By Jeff Plungis
May 13 (Bloomberg) -- The U.S. Senate blocked consideration of a 15 percent cap on credit-card interest rates, as lawmakers continued debating ways to limit lenders’ fees and changes to contracts with consumers.
Senators voted 60-33 to invoke budget rules that killed the proposal, by Senator Bernie Sanders, a Vermont independent. Sanders said the action was needed to stop banks from routinely charging 25 percent to 30 percent on credit cards.
“When banks are charging 30 percent interest rates, they’re not making credit available, they’re engaged in loan- sharking,” Sanders said.
The Senate credit-card legislation would require lenders to apply payments to balances with the highest interest rates first. It would prohibit increasing a consumer’s rate on existing balances based on late payments to another lender, a practice known as “universal default.”
Senate Banking Committee Chairman Christopher Dodd, the bill’s main sponsor, told reporters he expects the Senate to pass it tomorrow.
“We’ve spent a lot of time over the last number of months trying to help stabilize the financial system,” Dodd said. “A lot of attention has been paid to banks. We haven’t spent enough time trying to help consumers.”
Rate Notices
The bill would require credit-card companies to give 45 days’ notice before increasing an interest rate. It would prohibit retroactive rate increases on existing balances unless a consumer was 60 days late with a payment. Companies would have to restore the original, lower rate if a cardholder stayed current six months after a late payment.

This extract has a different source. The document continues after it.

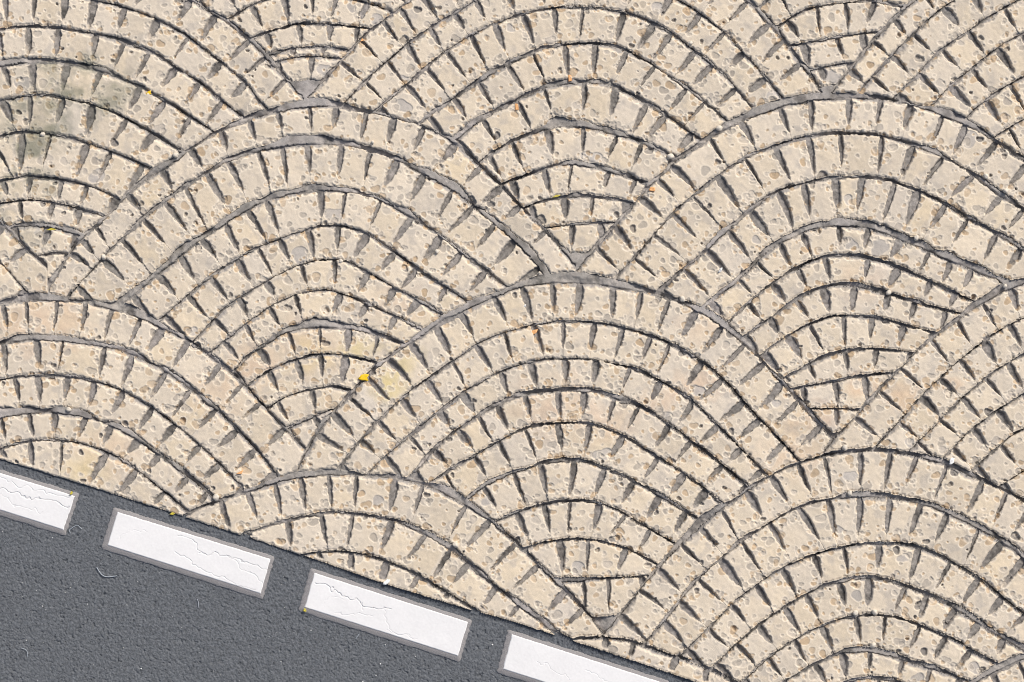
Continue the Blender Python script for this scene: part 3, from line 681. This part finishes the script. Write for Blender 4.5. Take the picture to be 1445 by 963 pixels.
flake('moss_strand', [(-8, 1), (0, -2), (8, 0), (0, 1.2)], 72, 324, M_yg, 'yellow strand lying across the foot of the olive stained fan', 'strand')
flake('moss_strand', [(-6, 2), (0, -2), (6, -1), (0, 1.4)], 785, 277, M_yg, 'yellow strand in the dark arc at the foot of the top middle fan', 'strand')
def fibre(pts, label, r=.42, mat=None):
    cu = bpy.data.curves.new('fibre', 'CURVE'); cu.dimensions = '3D'; cu.bevel_depth = r * S; cu.bevel_resolution = 2
    sp = cu.splines.new('NURBS'); sp.points.add(len(pts) - 1); sp.use_endpoint_u = True; sp.order_u = 3
    c = np.mean(pts, 0)
    for k, (x, y) in enumerate(pts): sp.points[k].co = ((x - c[0]) * S, (c[1] - y) * S, (.6 * math.sin(k * 1.7)) * S, 1)
    ob = bpy.data.objects.new('fibre_curve', cu); me = bpy.data.meshes.new_from_object(ob)
    o = link('fibre', me, mat or M_fib); o.location = (wx(c[0]), wy(c[1]), (RZ + 1.9) * S); bpy.data.objects.remove(ob)
    return tag(o, label, 'fibre', 'lint fibres on the asphalt')
fibre([(99, 753), (97, 749), (100, 746), (105, 743), (109, 741), (112, 744), (115, 747)], 'white crooked fibre on the asphalt just right of the dash at the left edge')
fibre([(136, 801), (140, 808), (146, 814), (154, 815), (165, 813)], 'long pale blue curved fibre on the asphalt below the second white dash', .6)
fibre([(29, 915), (35, 916), (39, 921), (38, 927)], 'faint curled fibre on the asphalt in the lower left corner', .4)
fibre([(278, 846), (281, 851), (279, 858)], 'short faint upright fibre on the asphalt under the right end of the second dash', .4)
fibre([(502, 902), (505, 897), (507, 895)], 'tiny white fibre on the asphalt below the third dash')
# stray specks of grit on the asphalt, too many to count
def specks():
    r = np.random.default_rng(3); V = []; F = []
    base = np.array([[1, 0, 0], [-1, 0, 0], [0, 1, 0], [0, -1, 0], [0, 0, 1], [0, 0, -1]], float)
    tri = np.array([[0, 2, 4], [2, 1, 4], [1, 3, 4], [3, 0, 4], [2, 0, 5], [1, 2, 5], [3, 1, 5], [0, 3, 5]])
    n = 0
    while n < 230:
        x = r.uniform(-60, 1000); y = r.uniform(640, 1040)
        if y < 662 + .3205 * x: continue
        s = .3 + 1.0 * r.random() ** 5
        V.append((base * s * r.uniform(.7, 1.3, (6, 1)) + [0, 0, .4]) * S + [wx(x), wy(y), (RZ + .5) * S]); F.append(tri + 6 * n); n += 1
    return raw_mesh('road_grit', np.concatenate(V), np.concatenate(F), None, False)
tag(link('road_grit', specks(), M_cryst), 'tiny white specks of grit scattered over the asphalt', None, None, 'stuff')

# ---------------------------------------------------------------- light and camera
AZ, EL = math.radians(52), math.radians(44)                    # direction the light comes from (counter-clockwise from +x)
sun = bpy.data.lights.new('sun', 'SUN'); sun.energy = 1.5; sun.angle = math.radians(14); sun.color = (1, .955, .89)
so = bpy.data.objects.new('sun', sun); COL.objects.link(so)
from mathutils import Vector
dv = Vector((math.cos(AZ) * math.cos(EL), math.sin(AZ) * math.cos(EL), math.sin(EL)))
so.rotation_euler = dv.to_track_quat('Z', 'Y').to_euler(); so.location = dv * 5
w = bpy.data.worlds.new('World'); sc.world = w; w.use_nodes = True; nt = w.node_tree
sky = nt.nodes.new('ShaderNodeTexSky'); sky.sky_type = 'NISHITA'; sky.sun_disc = False; sky.sun_elevation = EL; sky.sun_rotation = math.pi / 2 - AZ
sky.air_density = 1.; sky.dust_density = 4.6
bg = nt.nodes['Background']; bg.inputs['Strength'].default_value = .05; nt.links.new(sky.outputs[0], bg.inputs[0])
cam = bpy.data.cameras.new('camera'); co = bpy.data.objects.new('camera', cam); COL.objects.link(co)
CH = 12.; cam.sensor_width = 36; cam.lens = 36 * CH / (1445 * S); co.location = (0, 0, CH); cam.clip_end = 200
sc.camera = co
sc.cycles.filter_width = 1.0
vs = sc.view_settings; vs.view_transform = 'Standard'; vs.look = 'None'; vs.exposure = 1.02; vs.gamma = 1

Earlier, senators rejected, 65-28, an amendment by Senator David Vitter, a Louisiana Republican, that would have required lenders to verify credit-card applicants’ identities through Social Security cards and other documents. Vitter said easy access to credit cards fuels illegal immigration and is a threat to national security.
“Their going after illegal aliens as a niche market or profit center is a problem we need to address,” Vitter said.
Dodd countered that a Treasury Department analysis indicated the amendment would have required future card applications to be processed in person at banks.